Why #quantifiedself practitioners should protect themselves with disclaimers?

After a small discussion under another thread on this forum, I decided to elaborate more on why I think we should protect ourselves with disclaimers when making our quantified self data and studies public:

http://www.measuredme.com/2012/10/should-quantified-self-researchers-protect-themselves-with-disclaimers.html

Perhaps, I am being paranoid, but would like to hear your honest opinion on this.

Ever thought of consulting a lawyer?

That would cost money. I prefer going web 2.0 way and crowd source it :slight_smile:

I thought maybe you don’t need such disclaimer and you’re protected anyway. Which is why you should consult a lawyer’s opinion.

Legal disclaimers often tend to work in a way that laypeople don’t quite understand.
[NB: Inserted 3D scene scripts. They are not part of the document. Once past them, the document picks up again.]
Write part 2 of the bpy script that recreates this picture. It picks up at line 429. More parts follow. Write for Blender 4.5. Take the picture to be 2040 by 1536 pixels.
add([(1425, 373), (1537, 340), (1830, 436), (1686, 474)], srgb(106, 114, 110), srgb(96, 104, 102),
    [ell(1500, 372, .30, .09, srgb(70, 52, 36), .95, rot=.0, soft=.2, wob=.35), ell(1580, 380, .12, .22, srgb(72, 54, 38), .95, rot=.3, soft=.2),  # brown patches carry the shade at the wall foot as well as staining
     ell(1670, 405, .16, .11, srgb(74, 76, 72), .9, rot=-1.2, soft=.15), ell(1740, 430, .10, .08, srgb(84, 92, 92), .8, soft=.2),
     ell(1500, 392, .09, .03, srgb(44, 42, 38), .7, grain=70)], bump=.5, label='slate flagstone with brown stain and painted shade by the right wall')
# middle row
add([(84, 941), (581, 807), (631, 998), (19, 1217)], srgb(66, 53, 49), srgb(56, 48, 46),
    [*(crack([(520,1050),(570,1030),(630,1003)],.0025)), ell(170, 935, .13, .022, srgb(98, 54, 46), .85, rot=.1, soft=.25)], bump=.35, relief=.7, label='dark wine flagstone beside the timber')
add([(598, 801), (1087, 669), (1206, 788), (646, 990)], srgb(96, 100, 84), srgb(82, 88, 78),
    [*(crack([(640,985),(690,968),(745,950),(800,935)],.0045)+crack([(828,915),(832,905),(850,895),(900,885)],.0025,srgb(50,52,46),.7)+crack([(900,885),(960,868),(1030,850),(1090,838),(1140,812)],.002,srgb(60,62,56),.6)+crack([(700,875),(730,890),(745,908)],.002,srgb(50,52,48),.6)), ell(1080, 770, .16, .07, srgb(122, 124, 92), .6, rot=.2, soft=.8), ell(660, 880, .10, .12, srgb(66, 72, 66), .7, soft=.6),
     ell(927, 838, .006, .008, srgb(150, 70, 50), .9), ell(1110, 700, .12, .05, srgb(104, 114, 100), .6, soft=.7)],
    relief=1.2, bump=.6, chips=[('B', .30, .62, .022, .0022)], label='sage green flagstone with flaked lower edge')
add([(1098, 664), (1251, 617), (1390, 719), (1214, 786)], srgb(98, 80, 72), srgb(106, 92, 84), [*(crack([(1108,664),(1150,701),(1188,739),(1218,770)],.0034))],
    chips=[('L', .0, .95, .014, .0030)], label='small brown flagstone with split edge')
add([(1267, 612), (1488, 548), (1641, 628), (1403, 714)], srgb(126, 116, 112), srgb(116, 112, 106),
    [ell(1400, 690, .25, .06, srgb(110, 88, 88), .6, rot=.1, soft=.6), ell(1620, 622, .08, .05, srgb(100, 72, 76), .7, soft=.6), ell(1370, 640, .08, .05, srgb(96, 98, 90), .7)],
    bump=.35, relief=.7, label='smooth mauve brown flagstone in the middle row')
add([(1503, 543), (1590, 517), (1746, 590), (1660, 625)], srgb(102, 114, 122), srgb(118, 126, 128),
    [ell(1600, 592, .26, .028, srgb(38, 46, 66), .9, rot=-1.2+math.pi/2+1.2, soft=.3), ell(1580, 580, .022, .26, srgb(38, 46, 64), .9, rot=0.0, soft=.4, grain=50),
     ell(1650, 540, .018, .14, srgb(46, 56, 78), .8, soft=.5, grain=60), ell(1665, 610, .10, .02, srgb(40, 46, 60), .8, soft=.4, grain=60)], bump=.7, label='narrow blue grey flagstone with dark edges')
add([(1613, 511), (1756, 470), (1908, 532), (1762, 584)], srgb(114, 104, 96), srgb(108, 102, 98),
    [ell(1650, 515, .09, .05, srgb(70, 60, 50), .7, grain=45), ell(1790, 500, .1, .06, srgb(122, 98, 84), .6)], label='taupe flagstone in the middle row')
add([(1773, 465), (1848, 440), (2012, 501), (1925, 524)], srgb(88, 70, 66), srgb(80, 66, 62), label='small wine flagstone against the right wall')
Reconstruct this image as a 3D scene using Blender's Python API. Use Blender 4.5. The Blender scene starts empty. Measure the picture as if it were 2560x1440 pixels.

There are issues where a disclaimer protects yourself. So don’t take this as legal advice :wink:

Disclaimer: “Nothing in this blog is intented to be an insult” Article “Mr X is a big asshole.”
In many jurisdictions that disclaimer won’t help you.

I would also think that the blog articles that analyse the data are much more vulnerable to attack than the data itself.

Christian, I agree! That’s why I would like to see disclaimer that protects not only data but also self-tracker’s published conclusions and reports that are based on that data.